Requirement - Print, without altering anything, the lines from the one that holds "Write part 2 of" to the one that holds "tyres.append(make_tyre(tyre_labels[k], 'bare tyres", inclusive. No other lines belong in the output.
── Extracted records ──
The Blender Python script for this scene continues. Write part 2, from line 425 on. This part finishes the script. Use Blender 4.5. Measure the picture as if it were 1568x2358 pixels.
───
── Extracted records ──
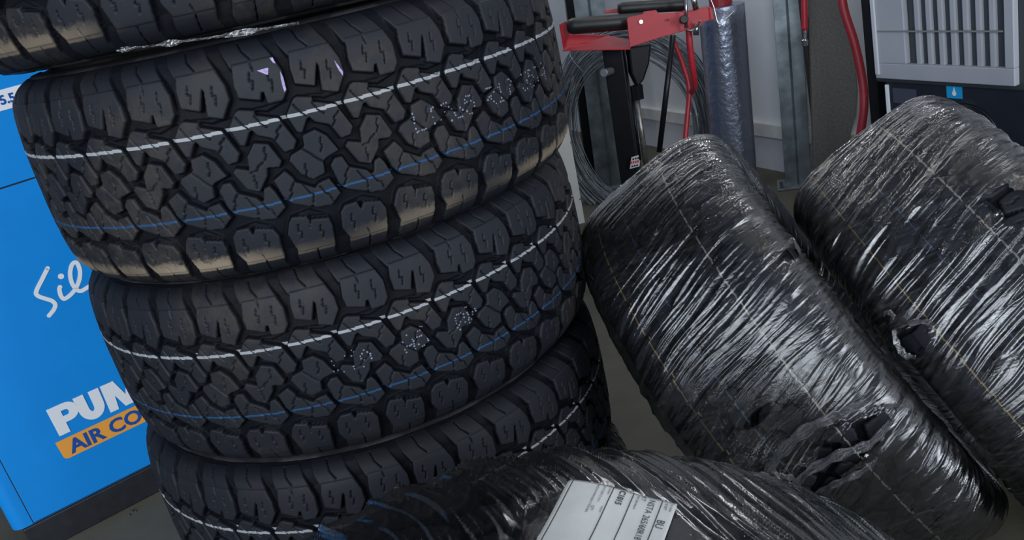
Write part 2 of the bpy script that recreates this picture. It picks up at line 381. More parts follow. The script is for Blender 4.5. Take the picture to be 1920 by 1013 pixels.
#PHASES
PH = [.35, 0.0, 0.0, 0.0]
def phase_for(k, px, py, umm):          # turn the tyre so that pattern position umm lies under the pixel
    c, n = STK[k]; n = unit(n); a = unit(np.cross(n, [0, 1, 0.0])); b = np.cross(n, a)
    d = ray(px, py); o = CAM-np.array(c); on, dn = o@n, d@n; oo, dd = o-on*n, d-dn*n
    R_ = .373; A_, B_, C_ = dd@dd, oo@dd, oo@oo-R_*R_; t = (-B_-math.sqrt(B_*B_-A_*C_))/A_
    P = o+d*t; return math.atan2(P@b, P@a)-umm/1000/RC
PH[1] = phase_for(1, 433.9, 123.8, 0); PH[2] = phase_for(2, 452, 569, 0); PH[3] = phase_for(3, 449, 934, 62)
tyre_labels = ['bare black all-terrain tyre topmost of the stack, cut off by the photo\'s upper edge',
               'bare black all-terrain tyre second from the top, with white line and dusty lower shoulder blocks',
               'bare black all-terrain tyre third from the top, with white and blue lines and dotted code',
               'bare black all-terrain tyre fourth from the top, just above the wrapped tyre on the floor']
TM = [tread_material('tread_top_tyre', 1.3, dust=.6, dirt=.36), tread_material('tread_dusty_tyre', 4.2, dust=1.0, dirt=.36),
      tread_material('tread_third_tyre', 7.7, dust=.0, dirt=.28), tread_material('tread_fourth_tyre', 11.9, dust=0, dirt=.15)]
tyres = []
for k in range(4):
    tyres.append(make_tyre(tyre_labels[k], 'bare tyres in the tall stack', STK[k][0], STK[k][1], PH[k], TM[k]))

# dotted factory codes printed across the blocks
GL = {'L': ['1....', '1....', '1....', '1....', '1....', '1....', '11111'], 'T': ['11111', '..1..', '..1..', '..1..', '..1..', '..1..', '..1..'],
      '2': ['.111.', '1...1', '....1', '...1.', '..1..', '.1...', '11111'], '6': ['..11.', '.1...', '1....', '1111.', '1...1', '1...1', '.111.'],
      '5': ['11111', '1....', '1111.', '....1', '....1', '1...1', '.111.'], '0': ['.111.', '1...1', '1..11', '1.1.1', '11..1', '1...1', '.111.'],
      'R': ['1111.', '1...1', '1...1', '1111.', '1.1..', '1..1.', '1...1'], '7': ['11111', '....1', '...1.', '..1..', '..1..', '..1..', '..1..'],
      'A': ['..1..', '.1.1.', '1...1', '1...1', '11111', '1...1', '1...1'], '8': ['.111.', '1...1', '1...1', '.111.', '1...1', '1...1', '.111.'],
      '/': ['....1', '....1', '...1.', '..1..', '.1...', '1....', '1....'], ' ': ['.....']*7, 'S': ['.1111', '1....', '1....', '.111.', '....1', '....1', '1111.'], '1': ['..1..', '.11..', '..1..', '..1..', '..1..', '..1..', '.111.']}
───
── Extracted records ──
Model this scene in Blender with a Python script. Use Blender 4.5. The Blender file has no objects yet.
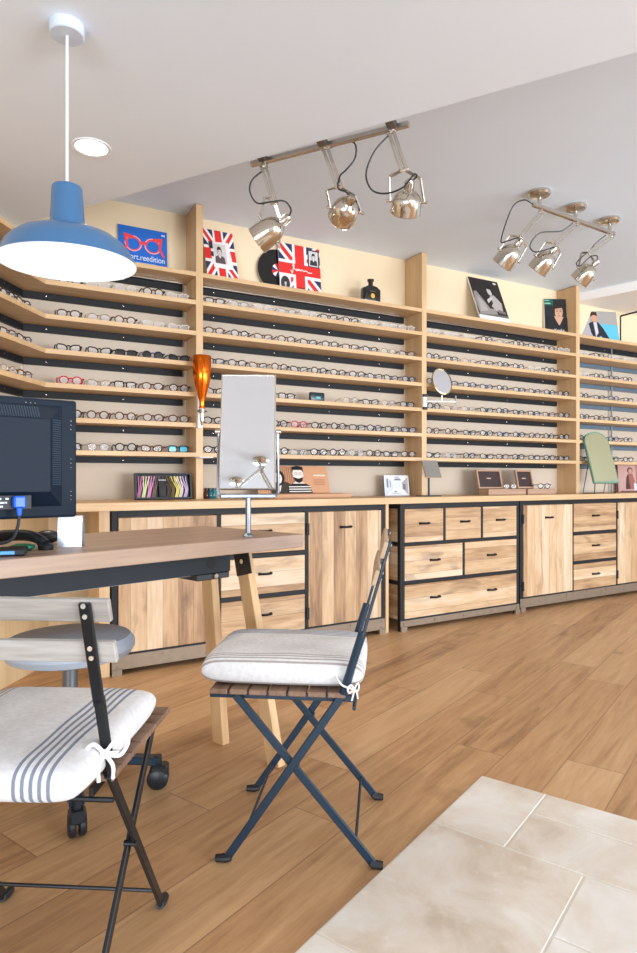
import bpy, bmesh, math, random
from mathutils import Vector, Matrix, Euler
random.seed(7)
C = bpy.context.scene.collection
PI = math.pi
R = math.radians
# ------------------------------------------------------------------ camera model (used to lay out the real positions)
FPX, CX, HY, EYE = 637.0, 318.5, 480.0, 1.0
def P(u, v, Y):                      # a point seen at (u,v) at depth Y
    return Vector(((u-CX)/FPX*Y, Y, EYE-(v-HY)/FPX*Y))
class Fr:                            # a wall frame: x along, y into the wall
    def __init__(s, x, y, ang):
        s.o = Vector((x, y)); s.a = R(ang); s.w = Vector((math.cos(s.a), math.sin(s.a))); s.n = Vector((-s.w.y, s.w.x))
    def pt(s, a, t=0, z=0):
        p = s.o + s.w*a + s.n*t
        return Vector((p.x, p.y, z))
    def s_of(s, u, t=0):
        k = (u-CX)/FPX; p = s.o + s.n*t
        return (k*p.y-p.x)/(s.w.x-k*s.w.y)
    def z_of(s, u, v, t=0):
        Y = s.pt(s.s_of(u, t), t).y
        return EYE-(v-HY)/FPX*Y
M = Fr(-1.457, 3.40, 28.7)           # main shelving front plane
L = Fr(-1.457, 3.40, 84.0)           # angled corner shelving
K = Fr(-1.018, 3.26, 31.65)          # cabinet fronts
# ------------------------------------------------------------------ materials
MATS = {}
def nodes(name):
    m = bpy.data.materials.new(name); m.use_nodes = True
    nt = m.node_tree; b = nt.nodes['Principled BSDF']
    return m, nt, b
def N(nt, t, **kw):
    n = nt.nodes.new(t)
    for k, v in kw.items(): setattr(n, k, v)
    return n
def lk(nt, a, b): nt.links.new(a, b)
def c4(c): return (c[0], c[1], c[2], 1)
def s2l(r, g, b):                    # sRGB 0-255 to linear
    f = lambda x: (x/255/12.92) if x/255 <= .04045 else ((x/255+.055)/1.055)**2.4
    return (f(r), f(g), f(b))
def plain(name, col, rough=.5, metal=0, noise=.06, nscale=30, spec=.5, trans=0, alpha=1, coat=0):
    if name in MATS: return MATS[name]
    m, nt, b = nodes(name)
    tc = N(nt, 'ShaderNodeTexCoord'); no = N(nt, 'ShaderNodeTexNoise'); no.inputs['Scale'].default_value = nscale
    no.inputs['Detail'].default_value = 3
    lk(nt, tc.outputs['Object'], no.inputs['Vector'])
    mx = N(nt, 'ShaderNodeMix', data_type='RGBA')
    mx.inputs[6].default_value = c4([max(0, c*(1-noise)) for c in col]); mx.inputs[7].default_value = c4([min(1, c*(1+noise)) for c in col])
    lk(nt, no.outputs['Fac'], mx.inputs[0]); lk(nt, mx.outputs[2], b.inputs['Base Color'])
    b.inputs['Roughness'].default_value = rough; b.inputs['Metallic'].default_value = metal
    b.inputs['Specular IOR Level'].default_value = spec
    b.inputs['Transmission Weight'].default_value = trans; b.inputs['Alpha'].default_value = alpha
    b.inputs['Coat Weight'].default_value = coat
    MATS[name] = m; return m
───
Final result -
Write part 2 of the bpy script that recreates this picture. It picks up at line 381. More parts follow. The script is for Blender 4.5. Take the picture to be 1920 by 1013 pixels.
#PHASES
PH = [.35, 0.0, 0.0, 0.0]
def phase_for(k, px, py, umm):          # turn the tyre so that pattern position umm lies under the pixel
    c, n = STK[k]; n = unit(n); a = unit(np.cross(n, [0, 1, 0.0])); b = np.cross(n, a)
    d = ray(px, py); o = CAM-np.array(c); on, dn = o@n, d@n; oo, dd = o-on*n, d-dn*n
    R_ = .373; A_, B_, C_ = dd@dd, oo@dd, oo@oo-R_*R_; t = (-B_-math.sqrt(B_*B_-A_*C_))/A_
    P = o+d*t; return math.atan2(P@b, P@a)-umm/1000/RC
PH[1] = phase_for(1, 433.9, 123.8, 0); PH[2] = phase_for(2, 452, 569, 0); PH[3] = phase_for(3, 449, 934, 62)
tyre_labels = ['bare black all-terrain tyre topmost of the stack, cut off by the photo\'s upper edge',
               'bare black all-terrain tyre second from the top, with white line and dusty lower shoulder blocks',
               'bare black all-terrain tyre third from the top, with white and blue lines and dotted code',
               'bare black all-terrain tyre fourth from the top, just above the wrapped tyre on the floor']
TM = [tread_material('tread_top_tyre', 1.3, dust=.6, dirt=.36), tread_material('tread_dusty_tyre', 4.2, dust=1.0, dirt=.36),
      tread_material('tread_third_tyre', 7.7, dust=.0, dirt=.28), tread_material('tread_fourth_tyre', 11.9, dust=0, dirt=.15)]
tyres = []
for k in range(4):
    tyres.append(make_tyre(tyre_labels[k], 'bare tyres in the tall stack', STK[k][0], STK[k][1], PH[k], TM[k]))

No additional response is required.